__Objective__: Find the lines containing "scene" and say how many there are, with no other words.

__Data rows__:
··········

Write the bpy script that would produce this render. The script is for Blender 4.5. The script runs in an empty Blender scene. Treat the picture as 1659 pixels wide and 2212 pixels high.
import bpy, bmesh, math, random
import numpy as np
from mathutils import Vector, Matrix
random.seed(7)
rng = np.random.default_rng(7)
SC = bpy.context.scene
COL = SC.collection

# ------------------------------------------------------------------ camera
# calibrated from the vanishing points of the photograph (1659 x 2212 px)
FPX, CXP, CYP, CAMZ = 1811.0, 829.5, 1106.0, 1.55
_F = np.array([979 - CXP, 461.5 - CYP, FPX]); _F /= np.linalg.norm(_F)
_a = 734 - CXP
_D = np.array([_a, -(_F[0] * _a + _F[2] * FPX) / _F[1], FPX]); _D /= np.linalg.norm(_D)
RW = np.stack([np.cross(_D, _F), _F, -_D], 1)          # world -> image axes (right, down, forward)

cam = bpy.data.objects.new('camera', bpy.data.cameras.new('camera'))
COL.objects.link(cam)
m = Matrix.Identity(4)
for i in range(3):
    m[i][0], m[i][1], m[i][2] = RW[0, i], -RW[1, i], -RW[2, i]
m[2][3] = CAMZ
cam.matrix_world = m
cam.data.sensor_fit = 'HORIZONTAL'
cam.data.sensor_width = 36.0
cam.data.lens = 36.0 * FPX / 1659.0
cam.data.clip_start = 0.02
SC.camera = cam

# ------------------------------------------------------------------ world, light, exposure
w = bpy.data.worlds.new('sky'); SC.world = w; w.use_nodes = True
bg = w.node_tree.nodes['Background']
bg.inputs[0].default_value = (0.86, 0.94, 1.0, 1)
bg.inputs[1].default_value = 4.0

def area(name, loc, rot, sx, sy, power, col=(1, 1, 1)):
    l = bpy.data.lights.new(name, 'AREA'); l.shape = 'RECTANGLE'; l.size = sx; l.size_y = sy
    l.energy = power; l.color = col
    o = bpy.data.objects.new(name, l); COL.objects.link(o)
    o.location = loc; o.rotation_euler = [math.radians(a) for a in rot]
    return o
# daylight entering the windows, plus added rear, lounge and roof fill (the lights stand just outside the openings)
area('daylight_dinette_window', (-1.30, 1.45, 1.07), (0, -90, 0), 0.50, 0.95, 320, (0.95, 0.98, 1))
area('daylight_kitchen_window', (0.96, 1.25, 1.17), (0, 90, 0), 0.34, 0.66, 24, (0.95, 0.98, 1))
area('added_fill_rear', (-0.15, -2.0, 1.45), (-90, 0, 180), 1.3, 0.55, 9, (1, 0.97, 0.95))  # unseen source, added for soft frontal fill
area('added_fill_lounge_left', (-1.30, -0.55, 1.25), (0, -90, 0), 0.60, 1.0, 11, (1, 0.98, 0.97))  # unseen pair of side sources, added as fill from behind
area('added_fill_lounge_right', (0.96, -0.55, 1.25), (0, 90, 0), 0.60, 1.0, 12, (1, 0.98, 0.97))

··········

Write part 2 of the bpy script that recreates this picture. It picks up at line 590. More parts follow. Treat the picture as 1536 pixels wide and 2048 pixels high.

··········

__Result of this task__: 2